Iran to vote in general election many see as ‘lost cause’

By AFP
February 16, 2020

TEHRAN: Iranians vote next week in a crucial parliamentary election that is widely expected to herald the return of conservatives and heap pressure on beleaguered President Hassan Rouhani.

Friday´s vote comes after months of steeply escalating tensions between Iran and its decades-old arch enemy the United States.

The Guardian Council, the body that rigorously vets candidates, disqualified more than half of the 14,444 who sought to stand, including dozens of mostly moderate and reformist incumbents.

A week of campaigning for seats in the Majles kicked off Thursday with little fanfare. Faced with the stark choice of voting for the conservatives and whether or not to vote at all, those who backed Rouhani in the past see this election as a lost cause and are expected to stay away in droves.

"The majority of the current parliament is composed of reformists, and people believe that they haven´t done anything serious" since being elected in 2016, said independent journalist Farshad Ghorbanpour. "The Iranian people have come to the conclusion that their choice has no impact," he told AFP. The purge of candidates was "unprecedented", said Ghorbanpour.

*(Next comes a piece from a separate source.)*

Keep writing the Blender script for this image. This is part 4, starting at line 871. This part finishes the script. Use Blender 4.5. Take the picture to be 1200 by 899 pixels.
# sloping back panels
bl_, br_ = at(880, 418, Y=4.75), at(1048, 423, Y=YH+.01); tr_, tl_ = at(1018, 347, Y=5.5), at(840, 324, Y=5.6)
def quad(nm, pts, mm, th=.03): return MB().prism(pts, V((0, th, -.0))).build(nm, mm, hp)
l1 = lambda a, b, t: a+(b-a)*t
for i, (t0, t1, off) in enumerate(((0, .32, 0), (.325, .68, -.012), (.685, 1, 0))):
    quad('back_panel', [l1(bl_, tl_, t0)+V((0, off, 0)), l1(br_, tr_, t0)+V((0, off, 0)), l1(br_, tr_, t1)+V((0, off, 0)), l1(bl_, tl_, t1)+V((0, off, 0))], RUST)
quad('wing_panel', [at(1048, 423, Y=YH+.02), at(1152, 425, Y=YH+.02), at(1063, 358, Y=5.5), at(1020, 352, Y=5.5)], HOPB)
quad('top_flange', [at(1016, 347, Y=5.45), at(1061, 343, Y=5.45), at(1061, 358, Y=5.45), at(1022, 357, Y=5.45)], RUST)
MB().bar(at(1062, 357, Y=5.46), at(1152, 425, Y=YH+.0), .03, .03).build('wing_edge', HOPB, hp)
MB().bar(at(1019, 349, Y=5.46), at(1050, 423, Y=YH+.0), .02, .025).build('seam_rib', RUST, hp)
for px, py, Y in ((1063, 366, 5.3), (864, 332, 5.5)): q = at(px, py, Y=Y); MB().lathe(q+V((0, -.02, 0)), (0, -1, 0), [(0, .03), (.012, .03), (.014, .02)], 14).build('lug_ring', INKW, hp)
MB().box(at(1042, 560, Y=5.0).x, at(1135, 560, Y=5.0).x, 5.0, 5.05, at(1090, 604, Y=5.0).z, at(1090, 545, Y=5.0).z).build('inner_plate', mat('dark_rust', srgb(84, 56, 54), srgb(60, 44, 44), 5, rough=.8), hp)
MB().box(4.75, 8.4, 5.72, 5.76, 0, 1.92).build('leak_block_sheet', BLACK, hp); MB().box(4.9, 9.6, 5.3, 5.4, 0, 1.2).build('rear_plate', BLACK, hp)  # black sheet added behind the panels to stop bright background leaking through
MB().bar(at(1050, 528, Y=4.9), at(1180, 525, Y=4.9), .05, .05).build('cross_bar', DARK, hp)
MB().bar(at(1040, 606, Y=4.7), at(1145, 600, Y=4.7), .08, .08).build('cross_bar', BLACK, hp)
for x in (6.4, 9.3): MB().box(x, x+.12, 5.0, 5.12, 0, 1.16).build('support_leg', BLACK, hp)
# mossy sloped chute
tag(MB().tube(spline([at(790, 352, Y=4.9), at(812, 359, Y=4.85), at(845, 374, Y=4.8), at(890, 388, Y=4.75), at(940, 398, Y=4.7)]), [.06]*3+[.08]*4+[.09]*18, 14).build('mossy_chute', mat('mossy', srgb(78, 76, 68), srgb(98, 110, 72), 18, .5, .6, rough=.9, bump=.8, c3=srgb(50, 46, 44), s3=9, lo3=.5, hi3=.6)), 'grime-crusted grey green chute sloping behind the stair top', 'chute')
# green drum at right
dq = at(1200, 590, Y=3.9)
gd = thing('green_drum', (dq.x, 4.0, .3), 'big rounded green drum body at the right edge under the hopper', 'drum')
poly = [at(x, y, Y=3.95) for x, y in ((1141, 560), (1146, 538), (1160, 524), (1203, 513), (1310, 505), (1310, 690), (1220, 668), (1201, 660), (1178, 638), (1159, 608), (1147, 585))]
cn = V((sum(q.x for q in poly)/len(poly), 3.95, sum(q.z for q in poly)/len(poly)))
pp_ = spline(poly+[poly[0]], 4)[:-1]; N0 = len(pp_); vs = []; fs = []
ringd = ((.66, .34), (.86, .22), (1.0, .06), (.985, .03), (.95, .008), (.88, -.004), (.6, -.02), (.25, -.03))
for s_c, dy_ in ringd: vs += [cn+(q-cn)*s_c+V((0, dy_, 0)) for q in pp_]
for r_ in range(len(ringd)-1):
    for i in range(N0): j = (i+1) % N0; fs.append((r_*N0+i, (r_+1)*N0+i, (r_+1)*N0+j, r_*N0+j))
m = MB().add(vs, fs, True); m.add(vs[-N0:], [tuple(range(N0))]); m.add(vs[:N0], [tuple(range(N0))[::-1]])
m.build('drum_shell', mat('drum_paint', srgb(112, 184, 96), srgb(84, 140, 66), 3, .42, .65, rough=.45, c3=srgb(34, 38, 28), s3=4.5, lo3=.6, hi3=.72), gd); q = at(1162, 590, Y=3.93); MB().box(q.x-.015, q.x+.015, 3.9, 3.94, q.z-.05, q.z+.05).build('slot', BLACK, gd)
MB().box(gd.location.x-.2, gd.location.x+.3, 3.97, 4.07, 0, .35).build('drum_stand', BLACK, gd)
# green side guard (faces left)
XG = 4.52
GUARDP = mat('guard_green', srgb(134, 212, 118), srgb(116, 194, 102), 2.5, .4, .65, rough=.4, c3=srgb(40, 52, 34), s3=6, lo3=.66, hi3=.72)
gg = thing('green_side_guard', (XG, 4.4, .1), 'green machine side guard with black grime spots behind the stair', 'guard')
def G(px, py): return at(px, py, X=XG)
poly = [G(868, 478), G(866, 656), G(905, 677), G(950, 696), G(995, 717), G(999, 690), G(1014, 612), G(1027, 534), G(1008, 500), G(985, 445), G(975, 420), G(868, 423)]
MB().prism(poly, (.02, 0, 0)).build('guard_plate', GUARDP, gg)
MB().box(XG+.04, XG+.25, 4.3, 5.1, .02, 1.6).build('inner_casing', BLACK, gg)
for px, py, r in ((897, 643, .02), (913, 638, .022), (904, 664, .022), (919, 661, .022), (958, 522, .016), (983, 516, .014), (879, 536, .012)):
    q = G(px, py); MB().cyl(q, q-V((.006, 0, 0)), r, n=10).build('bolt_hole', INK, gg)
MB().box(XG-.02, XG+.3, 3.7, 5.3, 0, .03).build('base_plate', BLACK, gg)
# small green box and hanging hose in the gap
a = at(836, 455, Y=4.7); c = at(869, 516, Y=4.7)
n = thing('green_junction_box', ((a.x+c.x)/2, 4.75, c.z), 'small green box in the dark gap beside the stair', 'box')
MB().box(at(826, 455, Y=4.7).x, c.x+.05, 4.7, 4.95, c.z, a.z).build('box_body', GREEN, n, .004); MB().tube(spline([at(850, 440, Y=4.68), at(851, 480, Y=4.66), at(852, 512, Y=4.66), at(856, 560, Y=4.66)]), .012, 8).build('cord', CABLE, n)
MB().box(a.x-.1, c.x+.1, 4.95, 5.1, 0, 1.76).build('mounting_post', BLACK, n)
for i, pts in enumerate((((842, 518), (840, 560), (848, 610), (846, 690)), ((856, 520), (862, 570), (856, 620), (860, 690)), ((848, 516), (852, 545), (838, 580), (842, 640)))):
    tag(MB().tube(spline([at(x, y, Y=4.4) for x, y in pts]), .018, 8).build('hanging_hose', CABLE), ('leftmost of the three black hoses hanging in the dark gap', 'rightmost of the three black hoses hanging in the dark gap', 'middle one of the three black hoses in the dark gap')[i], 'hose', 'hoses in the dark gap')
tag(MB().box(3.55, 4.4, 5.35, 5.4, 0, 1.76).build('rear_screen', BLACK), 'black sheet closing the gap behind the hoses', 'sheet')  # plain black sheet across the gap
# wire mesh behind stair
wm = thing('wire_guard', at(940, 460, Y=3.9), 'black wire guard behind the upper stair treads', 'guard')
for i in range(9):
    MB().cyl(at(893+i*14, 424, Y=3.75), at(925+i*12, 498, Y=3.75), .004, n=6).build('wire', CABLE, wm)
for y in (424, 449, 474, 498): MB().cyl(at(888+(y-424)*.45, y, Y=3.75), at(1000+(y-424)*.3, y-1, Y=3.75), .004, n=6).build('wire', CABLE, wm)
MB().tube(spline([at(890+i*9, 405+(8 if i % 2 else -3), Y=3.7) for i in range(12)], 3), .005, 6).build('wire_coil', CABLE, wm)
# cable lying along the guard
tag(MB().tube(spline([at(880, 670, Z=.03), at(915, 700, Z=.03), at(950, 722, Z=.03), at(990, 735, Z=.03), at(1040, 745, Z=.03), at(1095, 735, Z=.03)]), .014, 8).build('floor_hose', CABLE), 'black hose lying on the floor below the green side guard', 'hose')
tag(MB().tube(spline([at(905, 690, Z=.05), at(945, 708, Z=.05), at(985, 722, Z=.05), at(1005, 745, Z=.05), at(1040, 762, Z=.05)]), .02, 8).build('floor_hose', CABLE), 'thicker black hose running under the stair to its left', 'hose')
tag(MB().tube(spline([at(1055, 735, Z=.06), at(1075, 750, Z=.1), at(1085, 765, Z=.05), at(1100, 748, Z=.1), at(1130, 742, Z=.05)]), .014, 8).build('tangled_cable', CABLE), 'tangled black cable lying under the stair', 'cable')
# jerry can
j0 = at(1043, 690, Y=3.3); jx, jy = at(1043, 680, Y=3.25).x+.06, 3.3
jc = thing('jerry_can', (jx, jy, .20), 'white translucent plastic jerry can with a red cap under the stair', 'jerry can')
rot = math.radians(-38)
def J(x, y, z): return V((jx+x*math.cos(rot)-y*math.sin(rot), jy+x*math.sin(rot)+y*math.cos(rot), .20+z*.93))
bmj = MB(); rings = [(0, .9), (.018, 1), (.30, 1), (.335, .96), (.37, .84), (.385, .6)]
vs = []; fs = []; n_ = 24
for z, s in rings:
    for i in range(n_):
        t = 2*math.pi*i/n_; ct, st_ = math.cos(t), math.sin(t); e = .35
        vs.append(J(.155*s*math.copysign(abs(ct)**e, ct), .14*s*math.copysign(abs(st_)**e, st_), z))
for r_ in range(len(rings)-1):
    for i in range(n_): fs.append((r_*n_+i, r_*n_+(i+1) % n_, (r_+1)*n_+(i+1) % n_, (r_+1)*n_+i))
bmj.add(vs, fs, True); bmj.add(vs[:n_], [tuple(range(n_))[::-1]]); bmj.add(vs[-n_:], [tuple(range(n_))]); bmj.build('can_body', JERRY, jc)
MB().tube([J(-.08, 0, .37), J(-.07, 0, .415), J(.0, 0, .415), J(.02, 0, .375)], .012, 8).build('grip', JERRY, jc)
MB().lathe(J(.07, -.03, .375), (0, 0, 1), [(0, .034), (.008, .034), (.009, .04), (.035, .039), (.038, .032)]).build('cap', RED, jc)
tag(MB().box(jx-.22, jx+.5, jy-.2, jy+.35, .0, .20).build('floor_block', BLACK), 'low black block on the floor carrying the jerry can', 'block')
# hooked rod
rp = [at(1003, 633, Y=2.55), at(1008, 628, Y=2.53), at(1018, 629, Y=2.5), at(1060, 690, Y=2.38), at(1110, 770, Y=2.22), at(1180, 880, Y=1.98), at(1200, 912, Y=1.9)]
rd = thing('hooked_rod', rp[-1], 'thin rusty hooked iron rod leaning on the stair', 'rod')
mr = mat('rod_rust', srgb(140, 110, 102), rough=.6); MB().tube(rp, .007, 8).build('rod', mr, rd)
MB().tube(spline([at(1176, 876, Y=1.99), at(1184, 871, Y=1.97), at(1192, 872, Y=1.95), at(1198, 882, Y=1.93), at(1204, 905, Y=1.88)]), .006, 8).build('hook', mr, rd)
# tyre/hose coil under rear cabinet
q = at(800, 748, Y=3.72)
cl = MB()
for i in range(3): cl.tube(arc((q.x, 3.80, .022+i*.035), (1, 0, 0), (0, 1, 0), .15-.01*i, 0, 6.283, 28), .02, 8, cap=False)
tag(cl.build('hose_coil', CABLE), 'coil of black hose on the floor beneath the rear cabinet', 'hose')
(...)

"Even some conservatives who were likely to speak independently and rationally in parliament have been disqualified."

Iranians are feeling the strain after months of turmoil. In November, nationwide demonstrations over petrol price hikes turned violent before being crushed in a deadly crackdown.

Bread and butter issues have put Rouhani´s alliance at risk of losing in a landslide. A salesman in Tehran´s Grand Bazaar summed up the mood, saying he would abstain as voting seemed "useless".

Asked what might convince him to change his mind, Mostafa Hamidi, 37, said it would be if those in power lived up to "at least one of their promises. Just one, not 1,000." Another voter expressed despair over the country´s mismanagement.

"The truth is that whenever we have voted, things never improved but got worse," said Morteza Jaberi, who works in a motorbike repair shop in Tehran´s run-down Molavi neighbourhood.

"Our country is very powerful in all fields, but there are people in charge who cannot use this power properly," the 38-year-old told AFP. Rouhani, a moderate conservative, came to power promising greater social freedoms and the benefits of engagement with the West.